Monday, April 18, 2011

Tutorial: D-I-Y Costume Shoes

So, the final dance of the school year rolls around later this week, and it's on a Disney theme. Working up a quick Tinkerbell dress was a cinch, but the shoes proved to be a dilemma. I tried creating "slipcovers" for daughter's existing flats, with dismal results. Undaunted, I decided I would continue the experiment and venture into the brave new world of shoemaking.

Step one: use tracings of the sole and upper of the existing shoe to create a pattern.

Brown vinyl that I've had forever makes a good choice for the sole. I trace out the shape of the sole but cut a rough 1/2" seam allowance around the traced line.

For the insole, I want something that will cushion slightly but still hold the shape. This extra-heavy fusible I got at the Victoria sewing show this year is just the thing.

I cut two soles from the fusible as well, this time with no seam allowance. Two lightweight cardboard soles (not shown) are also cut.

For the lining of the insole and upper, I hit my stash for a cotton print that will complement the Tinkerbell green of the upper. I cut these out from both pattern pieces, adding seam allowances.

And, finally, I cut out uppers with seam allowance of the primary fabric...

...and attach to the wrong side a much lighter-weight fusible web, just to add some body.

A quick check on the original shoe suggests that everything is just about right.

I sew the heel seams of both the lining and the main fabric uppers.

Pressing the seams open reduces bulk in the heel.

Next I peel off the paper backing and fuse the lining and the upper together, wrong sides together.

Pinning the upper to the sole should start from the heel and move forward evenly on both sides to keep as smooth a finish as possible. I ended up having to slightly gather the toe of the upper for a better fit.

Moment of truth - stitching it down!

To make the turning process cleaner, I grade the seam allowance, trimming the sole a little more closely to the seam, and clipping curves.

The turned result? Not runway- or even ready-to-wear-ready, but OK for its destination.

Getting the seam allowance to face toward the sole (so that the insole will hide the raw edges) isn't something I can do with pressing, thanks not just to the construction of the shoe but also to the fact that ironing will just melt the vinyl. I end up doing this step by hand, using an upholstery needle and a double thickness of strong thread. I'm not too fussy about perfectly straight lines or anything - just getting it tacked down appropriately.

By the time I finish them both, I'm glad I started with the difficult toe sections first, to get them out of the way.

Now for the insoles! I test the cardboard templates I first cut and trim them as needed to fit.

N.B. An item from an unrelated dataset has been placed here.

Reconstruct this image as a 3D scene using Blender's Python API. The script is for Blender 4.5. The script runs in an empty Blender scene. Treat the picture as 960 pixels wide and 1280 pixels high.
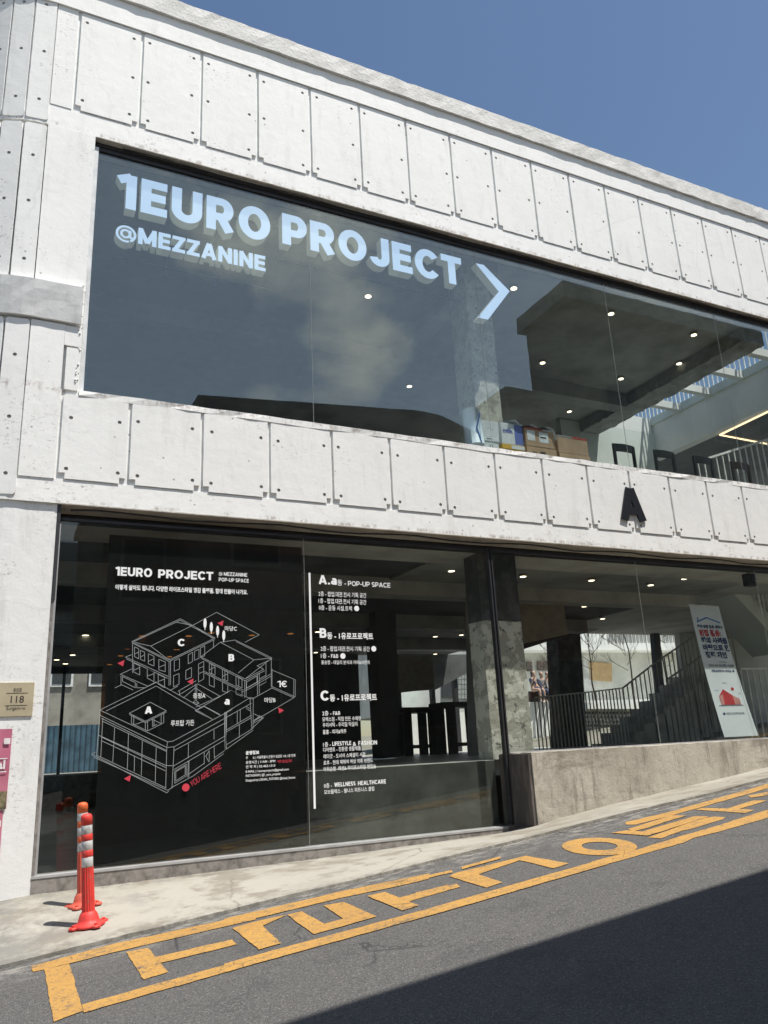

They're positioned on top of the heavy-weight fusible, which is in turn centered on the WRONG side of the insole lining. Press thoroughly following manufacturer's directions on both sides to firmly adhere both the cardboard and the lining to the fusible.

Using scraps of the lightweight fusible used on the uppers, I cut bits to fit the entire seam allowance of each insole and fuse them.

Peeling off the paper backing, I clip curves roughly every inch or so around the entire insole.

These bits can then be fused to the wrong side of the cardboard. On the shallow curves you may be able to do up to 3-4 at once; on the deeper ones, in some cases, one at a time.

Voila! The insoles slip right in and cover up the raw edges of the sole, just as in a "real" shoe.

Now I trim down the seam allowance of the main edge of the uppers, using the fusible as a guide. A quick pressing from the inside helps ensure the upper and lining stay together and keep a clean edge.

A compatible color of single-fold bias tape is used to cover this edge. (If I had this project to do over again, I would complete this step before attaching the upper to the sole: even with the insoles removed, this was kind of a pain to maneuver at the sewing machine. But I wanted that "almost-done" moment that a finishing touch like a binding adds...)

Using extra bias, I create casings for elastic to act as straps, since these are not as "constructed" as real shoes and might otherwise have a tendency to slip off.

And the final Tinkerbell touch - pompoms I made ahead yesterday with white yarn and a touch of some lime green lame thread I happened to have around.


  1. it must ahve taken forever to write the tutorial! (it does for me!) they look sweet, especially the inside and the pompons!

  2. I love these - this is why if you look at our stats, your posts are the most viewed!

    I wonder, an adult (say, me) could make them for an adult (say, myself) with burlap or muslin.

  3. I'd love to see these on. What a great idea.